D&D 5e já traz seu personagem praticamente pronto, mas como as classes são
desequilibradas, isso não é garantia de se ter um bom personagem. Qualquer
dúvida nesse sentido, basta criar um monge ou ranger em um grupo que possui um
bárbaro ou paladino para entender bem a questão.
4) OS COMBATES DE D&D 3e SÃO MUITO LONGOS E MAIS COMPLICADOS.
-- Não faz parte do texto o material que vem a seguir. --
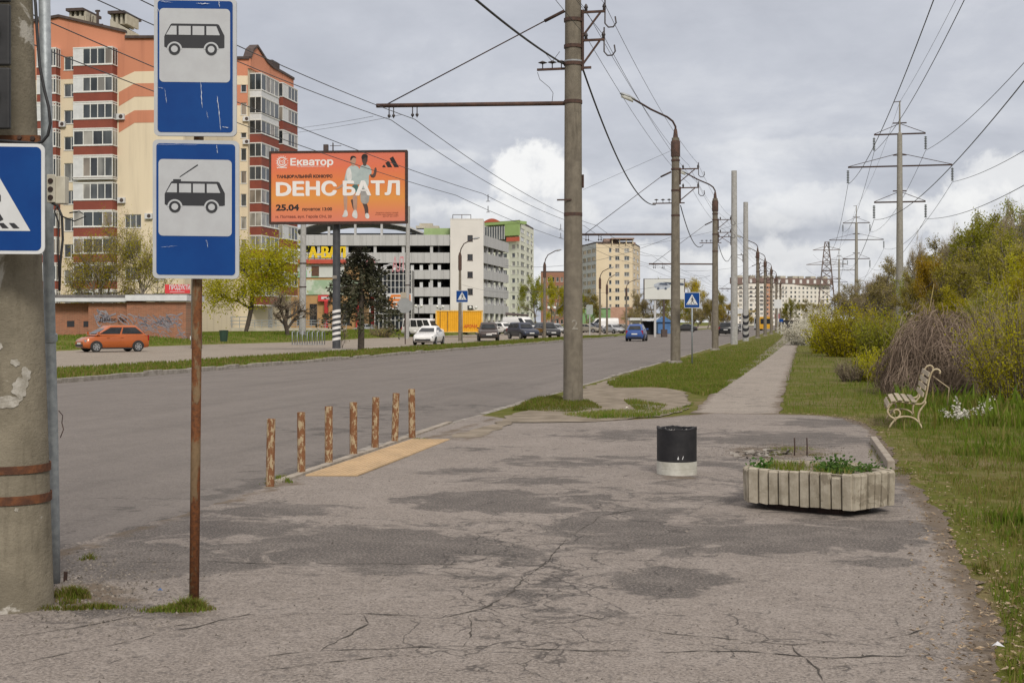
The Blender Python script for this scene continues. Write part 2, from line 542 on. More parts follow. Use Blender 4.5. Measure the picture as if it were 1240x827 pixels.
# --- main road
def blobs(lst):
    """mask of soft blots given as (px, py, half width px, half height px, gain) on the photograph's ground"""
    def fn(X, Y):
        px, py = to_px(X, Y)
        o = np.zeros(len(X))
        for (a, c, wx, wy, g) in lst:
            r = np.sqrt(((px - a) / wx) ** 2 + ((py - c) / wy) ** 2)
            o = np.maximum(o, g * np.clip(1.25 - .5 * r, 0, 1))
        return o
    return fn


road_out = [(KL, -30), (kerbx(-30), -30), (kerbx(9), 9), (kerbx(13), 13), (kerbx(16), 16), (kerbx(19), 19), (kerbx(19), 60), (-5.55, 200), (-5.5, 900), (KL, 900)]


def strip_sheet(name, xs, ys, zf, m, attrs=None):
    V = [(x, y, zf(x, y)) for y in ys for x in xs]; n = len(xs)
    F = [(j * n + i, j * n + i + 1, (j + 1) * n + i + 1, (j + 1) * n + i) for j in range(len(ys) - 1) for i in range(n - 1)]
    me = bpy.data.meshes.new(name); me.from_pydata(V, [], F); me.materials.append(m)
    X = np.array([p[0] for p in V]); Y = np.array([p[1] for p in V])
    for k, fn in (attrs or {}).items():
        a = me.attributes.new(k, 'FLOAT', 'POINT'); a.data.foreach_set('value', np.asarray(fn(X, Y), dtype=np.float32))
    me.polygons.foreach_set('use_smooth', [True] * len(F))
    o = bpy.data.objects.new(name, me); COL.objects.link(o)
    return struct(o)


road_blob = blobs([(150, 600, 70, 9, .5), (395, 515, 60, 6, .55), (440, 500, 60, 5, .5), (470, 488, 80, 5, .55), (480, 520, 40, 5, .55), (560, 487, 60, 4, .5), (640, 462, 60, 3, .45), (300, 560, 90, 5, .4), (600, 500, 40, 6, .6), (130, 655, 120, 12, .62)])


def road_dark(X, Y):
    o = road_blob(X, Y)
    # long streaks along the wheel tracks and the gutter
    o = np.maximum(o, .35 * np.exp(-((X + 6.0) / .5) ** 2))
    o = np.maximum(o, .85 * np.exp(-((X - np.where(Y < 12, -5.42, -5.75)) / .22) ** 2) * (Y < 22))
    for xc in (-8.0, -10.0, -12.6, -14.5, -17.5): o = np.maximum(o, .22 * np.exp(-((X - xc) / .5) ** 2))
    return o


ysr = list(np.arange(-20, 40, .5)) + list(np.arange(40, 120, 2.0)) + list(np.arange(120, 921, 20.0))
strip_sheet('road', list(np.linspace(KL - .05, -5.0, 48)), ysr, lambda x, y: ZR, m_road, {'dark': road_dark})

# --- service road and car park
strip_sheet('service_road', [SR - 4, -36, -30, MB2 + .05], list(np.arange(-20, 941, 20.0)), lambda x, y: ZR + .004, m_serv)


# --- kerbs
def kerb_line(name, xf, y0, y1, step, w, z0, z1, seed, chip=.012):
    g = random.Random(seed); b = MB(); y = y0
    while y < y1:
        L = step if y < 120 else step * 4
        ya, yb = y + .008, y + L - .008
        zz = z1 + g.gauss(0, chip); sh = g.gauss(0, chip)
        if True:
            b.loft([[(xf(yy) - w / 2 + sh, yy, z0), (xf(yy) + w / 2 + sh, yy, z0), (xf(yy) + w / 2 + sh, yy, zz - .015), (xf(yy) + w / 2 - .02 + sh, yy, zz), (xf(yy) - w / 2 + .02 + sh, yy, zz), (xf(yy) - w / 2 + sh, yy, zz - .015)] for yy in (ya, yb)])
        y += L
    return struct(b.build(name, m_kerb))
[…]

Uma crítica menor, mas que também
aparece. E assim como as outras, não é verdadeira. Há em D&D 3e muitos
modificadores a serem contados. O número de ataques desferidos, em vários
casos, também é maior. Esses dois fatores, quando combinados a um grupo de
pouca experiência ou com dificuldade para fazer pequenos cálculos, realmente
faz o combate ser mais demorado do que gostaríamos. Mas não há complicação
alguma aqui, apenas um pouco de lentidão por conta de pequenos cálculos
matemáticos. Em D&D 5e, em contrapartida, é preciso gerenciar muito mais
ações (reações, ações bônus, ações livres, desengajar...) e isso sim torna o
combate mais lento e complexo. Outro ponto a ser considerado: Enquanto em
D&D 3e magias como Benção concedem um bônus fixo (ex: +1), em D&D 5e
isso é feito pela rolagem de dados (ex: +1d6), e mesmo com o número menor de
ataques por rodada, esses fatores tornam o combate de D&D 5e mais complexo
e um pouco mais demorado do que o de D&D 3e.
Em suma, D&D 3e não é complexo,
difícil ou inacessível, pelo contrário. E por poder ser baixado gratuitamente com facilidade, é um jogo que vale à pena se conhecer ou voltar a jogar quando
nosso objetivo é jogar uma boa aventura de fantasia medieval, que honre
clássicos como Dragonlance, O Senhor dos Anéis e tantos outros. Mas se o
objetivo do grupo é brincar de “Avengers” usando espadas e cajados sem o risco
real de derrota ou morte, D&D 5e e principalmente Wokes & Dragons 2024, são opções mais apropriadas.